The corporation is busy trying to revitalise the city centre area with several imaginative schemes to find new uses for fine old Victorian buildings. Indeed, the Charterhouse Hotel is one of its big success stories. Once the old Refuge Assurance Building, the ornate Victorian structure has readily adapted to being an upmarket hotel. With some eight miles of old waterways in the city centre, the corporation is also refurbishing them for leisure or as the centrepiece for new developments such as the Piccadilly Village near the main railway station. A new £100 million concert hall is being built by the Beazer group for the Halle Orchestra.

In the Greater Manchester area development is still forging ahead. Some 1.5 million sq ft of new office space is being built. Developers in the 30-strong audience also reported that business, though not as heady as in the days of the 1988-89 boom, was still there to be won. At Trafford Park the local development corporation has spent some £70 million of public money to entice a creditable £490 million of private sector investment into what was once a rather old industrial estate.

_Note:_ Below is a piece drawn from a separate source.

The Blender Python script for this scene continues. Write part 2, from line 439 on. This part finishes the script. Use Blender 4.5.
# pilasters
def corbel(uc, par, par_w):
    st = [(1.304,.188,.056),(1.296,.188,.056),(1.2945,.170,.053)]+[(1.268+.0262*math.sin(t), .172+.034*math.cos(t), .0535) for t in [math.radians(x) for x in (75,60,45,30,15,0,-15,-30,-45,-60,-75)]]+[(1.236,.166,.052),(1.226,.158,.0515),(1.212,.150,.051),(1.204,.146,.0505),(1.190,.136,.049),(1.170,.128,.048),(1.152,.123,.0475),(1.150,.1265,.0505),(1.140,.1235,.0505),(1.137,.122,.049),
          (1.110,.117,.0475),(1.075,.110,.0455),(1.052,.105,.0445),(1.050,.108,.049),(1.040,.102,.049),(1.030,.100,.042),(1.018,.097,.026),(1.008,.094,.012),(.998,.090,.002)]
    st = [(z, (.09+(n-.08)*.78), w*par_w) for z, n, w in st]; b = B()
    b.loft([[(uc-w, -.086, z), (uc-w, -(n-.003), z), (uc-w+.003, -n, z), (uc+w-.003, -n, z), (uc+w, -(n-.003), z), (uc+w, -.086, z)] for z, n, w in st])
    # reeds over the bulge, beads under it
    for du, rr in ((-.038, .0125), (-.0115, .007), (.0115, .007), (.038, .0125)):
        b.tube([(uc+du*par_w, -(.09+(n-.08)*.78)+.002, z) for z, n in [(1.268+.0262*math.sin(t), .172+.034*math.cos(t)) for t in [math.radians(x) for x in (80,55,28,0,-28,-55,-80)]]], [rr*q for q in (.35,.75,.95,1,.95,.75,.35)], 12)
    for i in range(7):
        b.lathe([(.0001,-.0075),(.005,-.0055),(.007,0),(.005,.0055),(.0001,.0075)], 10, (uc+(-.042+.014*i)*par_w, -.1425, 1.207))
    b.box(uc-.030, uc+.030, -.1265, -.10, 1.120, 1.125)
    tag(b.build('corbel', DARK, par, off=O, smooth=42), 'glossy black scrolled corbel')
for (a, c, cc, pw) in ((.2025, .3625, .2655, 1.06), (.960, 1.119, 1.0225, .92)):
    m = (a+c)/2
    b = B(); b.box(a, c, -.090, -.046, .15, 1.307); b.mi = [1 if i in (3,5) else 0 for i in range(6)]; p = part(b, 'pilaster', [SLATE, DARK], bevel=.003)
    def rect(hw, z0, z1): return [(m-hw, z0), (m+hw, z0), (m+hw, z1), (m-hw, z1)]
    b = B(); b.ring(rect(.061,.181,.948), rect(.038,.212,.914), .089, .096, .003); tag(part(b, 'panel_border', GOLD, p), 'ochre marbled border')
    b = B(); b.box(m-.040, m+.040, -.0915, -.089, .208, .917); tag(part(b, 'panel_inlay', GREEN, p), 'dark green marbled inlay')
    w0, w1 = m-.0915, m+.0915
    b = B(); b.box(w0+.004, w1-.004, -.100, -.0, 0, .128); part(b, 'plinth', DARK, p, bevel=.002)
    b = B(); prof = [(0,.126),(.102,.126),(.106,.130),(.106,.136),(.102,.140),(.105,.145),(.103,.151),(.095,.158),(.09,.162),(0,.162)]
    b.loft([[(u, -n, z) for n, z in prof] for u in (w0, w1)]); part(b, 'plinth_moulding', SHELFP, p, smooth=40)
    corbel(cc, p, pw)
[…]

Work is soon to start on some £144 million of highway improvements, half funded by the Trafford Park Development Corporation. When its remit expires in 1997 it should have spent a total of £230 million of public money, attracting some 16,000 jobs (3,500 so far). Around 5,000 of the new jobs depend on the result of a planning application.

A one million sq ft shopping centre proposed for the Dumplington site within the Trafford Park area has been awaiting the go-ahead from the Department of the Environment since 1986. Successive ministers have not been able to decide on the merits of Dumplington as opposed to a rival scheme at Barton, north of the Manchester Ship Canal. Similarly, the development corporation is mounting a vigorous bid to have British Rail's Euro freight terminal for the Channel tunnel situated next to its existing rail facilities. If successful, this will probably generate some £200 million of additional investment.

Transport links are also being improved in the centre of Manchester, where the tram lines are now being laid across the city for its new Metrolink system. Manchester Airport is also being plugged into the rail network, which should boost its reputation as Britain's major international airport outside London.

These improvements will, of course, prove vital if Manchester's bid to host the Olympics in 2000 comes off. Though it faces long odds, the City is mounting a much more professional bid than it did for the 1996 games.